Que son las mafias, o las oligarquías que mantienen el poder a través de funcionarios nombrados por el mismo presidente. Que la culpa es de Uribe, de Duque, o de Santos; o de mandatarios extranjeros, ojalá el salvadoreño Nayib Bukele, su verdadera némesis, el que le dijo a sus ministros que si querían echarle la culpa a los gobiernos anteriores de los problemas del país bien podían hacerlo, “pero inmediatamente me dicen cuál es la solución”.
Hasta se metió con los negros porque se encontró uno que es conservador y osó llegar a la presidencia de una corte. Unas veces culpa a los bogotanos, en general los cachacos; otras son los medios o las mujeres periodistas, muñecas de la mafia, les dice.
Necesita agitar porque el montón de basura que hay que esconder es tanto y la ineptitud tan grave que mejor pone a la gente a mirar a otro lado. Llama a las calles, la movilización popular, al poder constituyente, al transportador, a los abuelos y abuelas sin pensión. La agitación a veces es propositiva, pero igual es ineficaz porque no hay un plan de nada en ella, sean aeropuertos innecesarios, o núcleos de tecnología inexistentes. Después no pasa nada, solo queda una cantidad de gente en las regiones (el territorio que llaman ahora), discutiendo sobre la maravilla del país en el que vive el presidente. Y en el que vivirían si mandara alguien que supiera qué hay que hacer.
El agitador cumple una función específica en los alzamientos: hacer que estalle la olla de presión popular que sin duda existe. Desata fuerzas infernales que después no le importan, no es su función, las consecuencias del ‘mierdero’ van por cuenta de la vida y la seguridad de otros.
Pero este agitador tiene una particularidad y es que a la vez debería mandar, dirigir el Estado y orientar el país, tres cosas que no hace. Entonces sus gobernados, que incluyen sus electores, viven en una atonía permanente, como la del gobierno.

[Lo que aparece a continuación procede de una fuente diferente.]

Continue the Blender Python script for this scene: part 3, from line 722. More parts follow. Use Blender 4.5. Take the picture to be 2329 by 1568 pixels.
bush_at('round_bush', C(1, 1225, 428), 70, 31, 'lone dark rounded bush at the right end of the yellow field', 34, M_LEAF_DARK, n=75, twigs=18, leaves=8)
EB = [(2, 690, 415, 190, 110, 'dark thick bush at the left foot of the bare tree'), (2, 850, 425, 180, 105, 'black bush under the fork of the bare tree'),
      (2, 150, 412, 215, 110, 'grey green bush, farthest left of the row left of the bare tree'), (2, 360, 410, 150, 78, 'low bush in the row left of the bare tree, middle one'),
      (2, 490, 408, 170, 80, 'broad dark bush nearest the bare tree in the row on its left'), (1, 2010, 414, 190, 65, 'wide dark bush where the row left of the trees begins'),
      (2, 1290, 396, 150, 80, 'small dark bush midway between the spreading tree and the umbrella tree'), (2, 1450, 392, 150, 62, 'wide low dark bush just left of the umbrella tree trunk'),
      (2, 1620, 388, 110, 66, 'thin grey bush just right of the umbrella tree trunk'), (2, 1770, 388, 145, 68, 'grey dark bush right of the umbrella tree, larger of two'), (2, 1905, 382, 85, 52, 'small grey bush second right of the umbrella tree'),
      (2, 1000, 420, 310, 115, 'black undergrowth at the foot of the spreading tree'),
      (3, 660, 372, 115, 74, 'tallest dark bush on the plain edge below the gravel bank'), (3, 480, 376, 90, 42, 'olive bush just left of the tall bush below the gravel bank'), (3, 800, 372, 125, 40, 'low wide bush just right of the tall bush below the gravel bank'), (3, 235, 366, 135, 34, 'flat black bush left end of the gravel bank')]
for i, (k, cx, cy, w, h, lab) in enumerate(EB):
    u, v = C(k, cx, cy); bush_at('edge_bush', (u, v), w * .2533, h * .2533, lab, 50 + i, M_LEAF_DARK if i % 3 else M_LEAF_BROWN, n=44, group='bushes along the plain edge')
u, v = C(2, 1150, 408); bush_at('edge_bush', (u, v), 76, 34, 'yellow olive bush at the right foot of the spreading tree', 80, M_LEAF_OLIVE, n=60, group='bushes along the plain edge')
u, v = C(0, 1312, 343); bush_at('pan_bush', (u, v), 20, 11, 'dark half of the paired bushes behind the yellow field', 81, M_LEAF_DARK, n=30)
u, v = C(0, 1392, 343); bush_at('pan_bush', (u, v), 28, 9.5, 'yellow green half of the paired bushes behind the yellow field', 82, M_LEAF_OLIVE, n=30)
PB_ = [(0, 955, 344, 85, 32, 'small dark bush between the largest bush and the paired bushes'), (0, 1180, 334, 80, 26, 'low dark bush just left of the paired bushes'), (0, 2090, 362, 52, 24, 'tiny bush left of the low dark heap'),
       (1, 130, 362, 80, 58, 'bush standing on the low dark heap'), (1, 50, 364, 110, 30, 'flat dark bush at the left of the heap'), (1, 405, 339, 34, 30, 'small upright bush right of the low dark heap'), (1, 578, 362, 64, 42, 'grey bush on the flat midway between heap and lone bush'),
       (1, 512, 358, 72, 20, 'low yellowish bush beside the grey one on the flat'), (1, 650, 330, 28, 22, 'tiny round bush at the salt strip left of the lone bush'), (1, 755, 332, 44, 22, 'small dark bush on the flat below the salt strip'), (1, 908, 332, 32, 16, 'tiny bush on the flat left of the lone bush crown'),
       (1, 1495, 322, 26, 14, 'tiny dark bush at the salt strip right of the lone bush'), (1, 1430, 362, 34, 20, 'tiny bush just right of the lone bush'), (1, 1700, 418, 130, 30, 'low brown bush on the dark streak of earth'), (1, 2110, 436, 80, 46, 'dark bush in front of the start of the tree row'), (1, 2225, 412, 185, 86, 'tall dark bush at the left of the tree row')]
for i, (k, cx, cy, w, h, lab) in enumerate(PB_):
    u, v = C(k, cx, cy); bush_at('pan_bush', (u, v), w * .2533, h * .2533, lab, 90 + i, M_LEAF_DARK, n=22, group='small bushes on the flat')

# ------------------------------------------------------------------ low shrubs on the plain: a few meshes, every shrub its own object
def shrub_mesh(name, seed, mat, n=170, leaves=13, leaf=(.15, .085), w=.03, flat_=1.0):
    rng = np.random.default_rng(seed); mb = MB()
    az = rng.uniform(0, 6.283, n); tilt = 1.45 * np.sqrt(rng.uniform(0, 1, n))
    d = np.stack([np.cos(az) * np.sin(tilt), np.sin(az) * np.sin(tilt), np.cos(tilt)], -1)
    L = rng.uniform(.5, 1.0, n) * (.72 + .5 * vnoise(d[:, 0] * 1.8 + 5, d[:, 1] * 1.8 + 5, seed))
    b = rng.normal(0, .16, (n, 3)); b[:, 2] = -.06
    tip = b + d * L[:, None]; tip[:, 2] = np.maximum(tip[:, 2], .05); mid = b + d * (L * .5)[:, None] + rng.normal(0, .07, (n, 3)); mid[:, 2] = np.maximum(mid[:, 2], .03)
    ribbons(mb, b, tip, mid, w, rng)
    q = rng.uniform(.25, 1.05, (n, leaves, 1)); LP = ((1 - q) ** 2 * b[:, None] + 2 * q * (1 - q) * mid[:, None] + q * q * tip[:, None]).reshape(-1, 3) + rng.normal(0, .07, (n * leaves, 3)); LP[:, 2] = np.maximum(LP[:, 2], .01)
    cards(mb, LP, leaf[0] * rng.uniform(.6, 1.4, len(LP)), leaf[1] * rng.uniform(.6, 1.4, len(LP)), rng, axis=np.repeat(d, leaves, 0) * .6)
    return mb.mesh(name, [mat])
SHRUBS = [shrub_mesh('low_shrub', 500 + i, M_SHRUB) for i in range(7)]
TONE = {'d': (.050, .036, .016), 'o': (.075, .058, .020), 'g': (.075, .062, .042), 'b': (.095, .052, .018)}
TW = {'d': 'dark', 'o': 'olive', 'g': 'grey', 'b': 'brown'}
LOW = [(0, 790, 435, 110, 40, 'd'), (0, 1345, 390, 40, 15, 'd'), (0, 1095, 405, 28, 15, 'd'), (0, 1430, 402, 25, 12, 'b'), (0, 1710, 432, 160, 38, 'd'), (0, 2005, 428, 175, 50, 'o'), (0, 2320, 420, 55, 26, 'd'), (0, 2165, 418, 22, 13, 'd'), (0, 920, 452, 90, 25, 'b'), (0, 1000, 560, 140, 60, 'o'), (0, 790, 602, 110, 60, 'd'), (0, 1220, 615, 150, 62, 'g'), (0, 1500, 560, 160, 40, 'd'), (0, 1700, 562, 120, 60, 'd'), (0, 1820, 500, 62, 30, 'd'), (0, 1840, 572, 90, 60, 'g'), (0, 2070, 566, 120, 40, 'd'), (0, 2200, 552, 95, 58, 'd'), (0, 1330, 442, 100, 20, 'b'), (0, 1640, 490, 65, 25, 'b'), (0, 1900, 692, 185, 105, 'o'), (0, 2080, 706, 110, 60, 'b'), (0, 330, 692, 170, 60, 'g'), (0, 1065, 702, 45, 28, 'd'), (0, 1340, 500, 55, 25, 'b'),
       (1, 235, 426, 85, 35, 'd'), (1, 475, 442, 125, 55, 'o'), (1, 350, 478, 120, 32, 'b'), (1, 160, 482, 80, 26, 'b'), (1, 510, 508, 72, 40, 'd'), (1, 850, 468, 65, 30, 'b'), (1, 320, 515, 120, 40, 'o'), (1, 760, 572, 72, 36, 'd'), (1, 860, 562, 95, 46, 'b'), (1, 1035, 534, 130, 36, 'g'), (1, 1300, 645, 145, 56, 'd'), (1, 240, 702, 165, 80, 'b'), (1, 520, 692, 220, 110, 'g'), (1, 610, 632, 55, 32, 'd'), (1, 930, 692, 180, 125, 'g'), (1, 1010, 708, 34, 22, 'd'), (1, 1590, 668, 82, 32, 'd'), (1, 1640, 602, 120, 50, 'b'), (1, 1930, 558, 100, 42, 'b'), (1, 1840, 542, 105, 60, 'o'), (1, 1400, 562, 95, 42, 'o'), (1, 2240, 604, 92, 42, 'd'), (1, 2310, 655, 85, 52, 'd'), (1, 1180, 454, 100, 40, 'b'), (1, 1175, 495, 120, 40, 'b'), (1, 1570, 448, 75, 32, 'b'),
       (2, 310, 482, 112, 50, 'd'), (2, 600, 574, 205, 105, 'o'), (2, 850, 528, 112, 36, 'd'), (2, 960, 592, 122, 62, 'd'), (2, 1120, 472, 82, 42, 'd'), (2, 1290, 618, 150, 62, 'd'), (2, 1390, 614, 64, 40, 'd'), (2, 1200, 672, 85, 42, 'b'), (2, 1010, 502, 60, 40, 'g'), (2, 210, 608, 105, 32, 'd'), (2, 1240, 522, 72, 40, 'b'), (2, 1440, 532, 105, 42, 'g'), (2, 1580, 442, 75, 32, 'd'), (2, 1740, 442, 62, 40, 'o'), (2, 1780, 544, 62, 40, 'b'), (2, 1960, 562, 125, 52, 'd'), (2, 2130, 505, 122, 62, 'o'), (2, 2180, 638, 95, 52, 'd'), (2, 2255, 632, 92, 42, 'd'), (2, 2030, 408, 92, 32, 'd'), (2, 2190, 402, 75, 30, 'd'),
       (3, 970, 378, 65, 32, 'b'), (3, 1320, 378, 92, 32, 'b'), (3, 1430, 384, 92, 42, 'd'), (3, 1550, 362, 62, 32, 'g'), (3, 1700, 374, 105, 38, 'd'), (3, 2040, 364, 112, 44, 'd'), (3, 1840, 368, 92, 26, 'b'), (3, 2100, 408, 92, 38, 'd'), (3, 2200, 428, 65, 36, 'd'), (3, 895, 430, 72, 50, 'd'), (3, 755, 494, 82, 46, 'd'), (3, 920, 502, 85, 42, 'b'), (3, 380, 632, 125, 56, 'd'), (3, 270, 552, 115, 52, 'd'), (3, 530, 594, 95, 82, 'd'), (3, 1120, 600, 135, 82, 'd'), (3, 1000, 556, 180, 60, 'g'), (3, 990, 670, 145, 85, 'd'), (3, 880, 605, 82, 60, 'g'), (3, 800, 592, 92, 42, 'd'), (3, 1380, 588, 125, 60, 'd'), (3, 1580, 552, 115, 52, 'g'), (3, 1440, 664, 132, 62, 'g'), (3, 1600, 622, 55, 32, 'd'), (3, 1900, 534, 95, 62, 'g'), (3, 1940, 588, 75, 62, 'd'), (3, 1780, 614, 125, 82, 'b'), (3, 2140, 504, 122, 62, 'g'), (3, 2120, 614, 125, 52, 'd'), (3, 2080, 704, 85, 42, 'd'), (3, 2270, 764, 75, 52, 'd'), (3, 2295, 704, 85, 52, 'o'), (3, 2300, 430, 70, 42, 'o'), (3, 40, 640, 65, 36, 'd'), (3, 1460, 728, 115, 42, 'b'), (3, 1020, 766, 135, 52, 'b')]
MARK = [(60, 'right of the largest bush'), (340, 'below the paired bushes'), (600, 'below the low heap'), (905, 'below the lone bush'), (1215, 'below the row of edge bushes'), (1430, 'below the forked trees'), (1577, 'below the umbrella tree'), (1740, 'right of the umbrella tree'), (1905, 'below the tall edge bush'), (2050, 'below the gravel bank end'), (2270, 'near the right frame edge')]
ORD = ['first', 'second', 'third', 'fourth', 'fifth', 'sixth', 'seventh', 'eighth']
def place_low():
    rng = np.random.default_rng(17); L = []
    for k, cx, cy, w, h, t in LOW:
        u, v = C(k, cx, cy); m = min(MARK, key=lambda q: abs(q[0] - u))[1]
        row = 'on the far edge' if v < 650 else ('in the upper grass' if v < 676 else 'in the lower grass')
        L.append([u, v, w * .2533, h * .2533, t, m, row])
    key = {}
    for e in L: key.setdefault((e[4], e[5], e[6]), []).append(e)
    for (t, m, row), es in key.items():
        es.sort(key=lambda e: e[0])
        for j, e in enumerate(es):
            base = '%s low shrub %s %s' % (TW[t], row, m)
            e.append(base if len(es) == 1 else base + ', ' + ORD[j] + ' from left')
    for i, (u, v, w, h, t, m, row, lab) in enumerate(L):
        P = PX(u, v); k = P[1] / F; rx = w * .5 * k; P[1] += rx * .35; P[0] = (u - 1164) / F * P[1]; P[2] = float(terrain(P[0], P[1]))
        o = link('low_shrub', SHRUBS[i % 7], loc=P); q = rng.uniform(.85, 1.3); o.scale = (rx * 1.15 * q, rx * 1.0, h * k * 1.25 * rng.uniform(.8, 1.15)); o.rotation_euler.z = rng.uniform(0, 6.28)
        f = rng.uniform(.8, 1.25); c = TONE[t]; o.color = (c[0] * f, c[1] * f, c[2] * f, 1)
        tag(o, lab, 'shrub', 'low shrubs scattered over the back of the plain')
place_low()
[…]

En un país poco selectivo (mírese quién nos gobierna y a quién le ganó), la gente se enfoca en las admoniciones del agitador en vez de la incompetencia del gobernante. El agitador se justifica cuando la gente corre enardecida hacia donde él señala, sea contrarrestar hoy un golpe blando, mañana un magnicidio o pasado mañana otro golpe blando.